--- What to do ---
Return, exactly as written, the lines from the one containing "Recreate this scene" through the one containing "import numpy as np", with both ends included.

-- Start of Stored rows --

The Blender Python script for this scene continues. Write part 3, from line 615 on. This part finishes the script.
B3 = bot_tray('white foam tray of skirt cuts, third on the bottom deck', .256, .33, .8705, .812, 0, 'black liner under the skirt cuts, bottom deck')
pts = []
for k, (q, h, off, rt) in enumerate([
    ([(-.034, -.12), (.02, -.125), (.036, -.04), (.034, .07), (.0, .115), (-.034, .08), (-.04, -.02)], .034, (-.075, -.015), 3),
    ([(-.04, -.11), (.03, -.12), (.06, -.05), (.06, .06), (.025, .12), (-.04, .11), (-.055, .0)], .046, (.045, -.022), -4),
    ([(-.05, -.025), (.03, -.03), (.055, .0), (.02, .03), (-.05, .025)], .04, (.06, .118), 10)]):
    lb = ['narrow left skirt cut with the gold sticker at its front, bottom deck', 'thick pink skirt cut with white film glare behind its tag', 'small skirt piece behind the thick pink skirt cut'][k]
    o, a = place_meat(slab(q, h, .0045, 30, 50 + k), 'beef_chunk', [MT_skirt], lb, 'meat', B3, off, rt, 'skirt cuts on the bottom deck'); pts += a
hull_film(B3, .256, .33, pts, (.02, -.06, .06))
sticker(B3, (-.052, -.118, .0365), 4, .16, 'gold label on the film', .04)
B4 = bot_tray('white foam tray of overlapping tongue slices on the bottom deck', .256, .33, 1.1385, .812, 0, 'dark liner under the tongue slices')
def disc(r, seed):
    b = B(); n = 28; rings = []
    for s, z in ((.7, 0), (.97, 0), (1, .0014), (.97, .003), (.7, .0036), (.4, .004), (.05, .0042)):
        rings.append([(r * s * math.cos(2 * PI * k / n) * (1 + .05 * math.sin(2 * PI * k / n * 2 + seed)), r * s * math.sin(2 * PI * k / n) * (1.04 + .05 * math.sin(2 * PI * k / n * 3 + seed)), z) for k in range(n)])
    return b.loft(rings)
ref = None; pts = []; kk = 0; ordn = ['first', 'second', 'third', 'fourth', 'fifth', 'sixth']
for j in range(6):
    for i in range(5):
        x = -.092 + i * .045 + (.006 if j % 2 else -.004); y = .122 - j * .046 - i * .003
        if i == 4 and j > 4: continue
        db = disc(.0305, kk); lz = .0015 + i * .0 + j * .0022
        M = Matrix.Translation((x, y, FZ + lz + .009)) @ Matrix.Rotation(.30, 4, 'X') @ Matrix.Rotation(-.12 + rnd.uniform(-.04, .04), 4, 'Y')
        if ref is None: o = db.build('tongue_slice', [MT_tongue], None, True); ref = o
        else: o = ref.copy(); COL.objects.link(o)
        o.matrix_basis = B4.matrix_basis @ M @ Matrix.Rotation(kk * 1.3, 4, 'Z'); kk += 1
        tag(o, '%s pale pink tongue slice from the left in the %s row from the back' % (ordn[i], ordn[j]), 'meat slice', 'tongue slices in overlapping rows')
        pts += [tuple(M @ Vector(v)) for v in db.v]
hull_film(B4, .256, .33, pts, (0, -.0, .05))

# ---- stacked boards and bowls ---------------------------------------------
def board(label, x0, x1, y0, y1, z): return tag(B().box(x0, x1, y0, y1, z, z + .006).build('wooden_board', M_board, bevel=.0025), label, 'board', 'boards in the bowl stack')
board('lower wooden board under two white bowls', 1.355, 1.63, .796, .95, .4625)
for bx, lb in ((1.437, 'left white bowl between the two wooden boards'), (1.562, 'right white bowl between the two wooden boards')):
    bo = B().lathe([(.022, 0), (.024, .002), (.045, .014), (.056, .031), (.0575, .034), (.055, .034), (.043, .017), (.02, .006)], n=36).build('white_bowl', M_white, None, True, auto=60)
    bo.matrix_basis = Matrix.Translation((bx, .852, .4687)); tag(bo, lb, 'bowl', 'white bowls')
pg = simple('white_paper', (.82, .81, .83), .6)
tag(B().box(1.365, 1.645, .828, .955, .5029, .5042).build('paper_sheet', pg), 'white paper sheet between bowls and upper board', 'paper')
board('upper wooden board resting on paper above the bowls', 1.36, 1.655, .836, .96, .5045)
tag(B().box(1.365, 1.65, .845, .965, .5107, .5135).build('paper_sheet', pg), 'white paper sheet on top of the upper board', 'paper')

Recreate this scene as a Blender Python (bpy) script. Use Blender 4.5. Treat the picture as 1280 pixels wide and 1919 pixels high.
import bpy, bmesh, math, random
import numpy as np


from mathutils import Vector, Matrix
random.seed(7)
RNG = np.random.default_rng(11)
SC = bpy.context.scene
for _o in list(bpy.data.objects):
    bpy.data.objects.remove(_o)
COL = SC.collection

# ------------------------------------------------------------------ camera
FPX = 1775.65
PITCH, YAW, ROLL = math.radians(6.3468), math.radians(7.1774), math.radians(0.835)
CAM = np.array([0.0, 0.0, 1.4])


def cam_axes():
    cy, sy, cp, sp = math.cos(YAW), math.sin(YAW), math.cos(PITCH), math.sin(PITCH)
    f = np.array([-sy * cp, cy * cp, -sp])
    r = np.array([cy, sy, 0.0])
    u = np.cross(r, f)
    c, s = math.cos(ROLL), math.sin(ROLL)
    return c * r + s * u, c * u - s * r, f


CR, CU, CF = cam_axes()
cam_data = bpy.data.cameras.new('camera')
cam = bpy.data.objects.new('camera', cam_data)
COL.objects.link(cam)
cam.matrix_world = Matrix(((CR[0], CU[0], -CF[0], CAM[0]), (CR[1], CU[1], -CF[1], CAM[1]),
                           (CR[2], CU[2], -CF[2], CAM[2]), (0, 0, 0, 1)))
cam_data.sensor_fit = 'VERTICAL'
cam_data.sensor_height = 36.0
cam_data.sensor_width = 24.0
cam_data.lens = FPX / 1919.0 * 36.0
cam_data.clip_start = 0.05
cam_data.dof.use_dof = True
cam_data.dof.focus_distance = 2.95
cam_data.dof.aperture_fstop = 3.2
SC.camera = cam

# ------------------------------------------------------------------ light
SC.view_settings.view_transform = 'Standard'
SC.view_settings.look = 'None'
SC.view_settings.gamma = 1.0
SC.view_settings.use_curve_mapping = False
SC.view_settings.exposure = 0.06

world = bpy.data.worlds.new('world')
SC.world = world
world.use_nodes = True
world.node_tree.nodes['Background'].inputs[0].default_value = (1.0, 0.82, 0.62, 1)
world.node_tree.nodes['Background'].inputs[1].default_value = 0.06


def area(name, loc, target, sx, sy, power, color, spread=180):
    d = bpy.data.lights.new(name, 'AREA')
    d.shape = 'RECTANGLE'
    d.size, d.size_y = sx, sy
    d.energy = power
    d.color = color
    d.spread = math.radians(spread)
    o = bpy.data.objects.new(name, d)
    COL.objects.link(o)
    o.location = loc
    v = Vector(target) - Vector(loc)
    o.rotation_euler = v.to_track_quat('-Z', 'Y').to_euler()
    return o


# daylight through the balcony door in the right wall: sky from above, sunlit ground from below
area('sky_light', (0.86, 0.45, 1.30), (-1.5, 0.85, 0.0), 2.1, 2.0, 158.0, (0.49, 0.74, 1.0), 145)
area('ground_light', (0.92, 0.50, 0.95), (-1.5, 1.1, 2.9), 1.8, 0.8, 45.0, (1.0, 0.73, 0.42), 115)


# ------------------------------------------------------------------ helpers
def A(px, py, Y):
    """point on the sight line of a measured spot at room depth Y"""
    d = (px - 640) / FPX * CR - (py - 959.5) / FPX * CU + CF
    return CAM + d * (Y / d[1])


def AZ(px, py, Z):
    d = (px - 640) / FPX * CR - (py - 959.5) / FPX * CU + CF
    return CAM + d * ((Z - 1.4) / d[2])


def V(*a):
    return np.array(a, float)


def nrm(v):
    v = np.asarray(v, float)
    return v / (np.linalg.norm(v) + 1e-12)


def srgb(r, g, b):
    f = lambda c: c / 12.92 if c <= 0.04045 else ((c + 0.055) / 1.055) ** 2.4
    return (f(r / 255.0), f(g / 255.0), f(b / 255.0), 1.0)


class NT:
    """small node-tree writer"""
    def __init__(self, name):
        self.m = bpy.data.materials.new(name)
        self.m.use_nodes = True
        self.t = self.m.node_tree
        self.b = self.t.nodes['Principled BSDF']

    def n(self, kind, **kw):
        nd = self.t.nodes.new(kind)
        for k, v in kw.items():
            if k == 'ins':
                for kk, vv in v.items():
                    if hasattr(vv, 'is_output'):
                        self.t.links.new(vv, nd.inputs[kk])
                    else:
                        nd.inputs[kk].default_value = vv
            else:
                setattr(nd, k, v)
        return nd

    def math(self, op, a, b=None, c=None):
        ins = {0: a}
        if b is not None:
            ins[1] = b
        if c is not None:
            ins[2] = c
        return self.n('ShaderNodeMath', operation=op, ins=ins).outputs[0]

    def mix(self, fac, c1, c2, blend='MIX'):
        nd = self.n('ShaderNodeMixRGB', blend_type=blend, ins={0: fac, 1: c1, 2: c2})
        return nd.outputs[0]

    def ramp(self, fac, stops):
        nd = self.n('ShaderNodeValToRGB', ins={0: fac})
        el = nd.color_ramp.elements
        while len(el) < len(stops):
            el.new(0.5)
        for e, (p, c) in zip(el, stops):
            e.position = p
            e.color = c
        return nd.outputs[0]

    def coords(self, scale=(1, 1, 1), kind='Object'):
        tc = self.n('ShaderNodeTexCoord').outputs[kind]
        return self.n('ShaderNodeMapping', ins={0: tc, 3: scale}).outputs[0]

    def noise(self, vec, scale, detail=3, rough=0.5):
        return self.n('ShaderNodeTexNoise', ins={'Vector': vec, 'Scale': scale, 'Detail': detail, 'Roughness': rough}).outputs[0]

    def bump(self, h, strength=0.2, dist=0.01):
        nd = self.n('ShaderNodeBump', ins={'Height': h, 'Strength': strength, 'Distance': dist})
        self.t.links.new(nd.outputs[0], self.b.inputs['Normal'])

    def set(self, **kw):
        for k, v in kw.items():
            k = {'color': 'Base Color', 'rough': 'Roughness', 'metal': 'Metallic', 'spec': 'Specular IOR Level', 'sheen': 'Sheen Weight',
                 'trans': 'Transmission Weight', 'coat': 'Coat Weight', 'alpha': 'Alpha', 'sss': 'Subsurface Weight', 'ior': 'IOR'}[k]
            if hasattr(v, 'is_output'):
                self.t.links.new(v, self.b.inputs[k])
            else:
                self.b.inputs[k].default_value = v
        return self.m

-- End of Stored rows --

--- Solution for this problem ---
Recreate this scene as a Blender Python (bpy) script. Use Blender 4.5. Treat the picture as 1280 pixels wide and 1919 pixels high.
import bpy, bmesh, math, random
import numpy as np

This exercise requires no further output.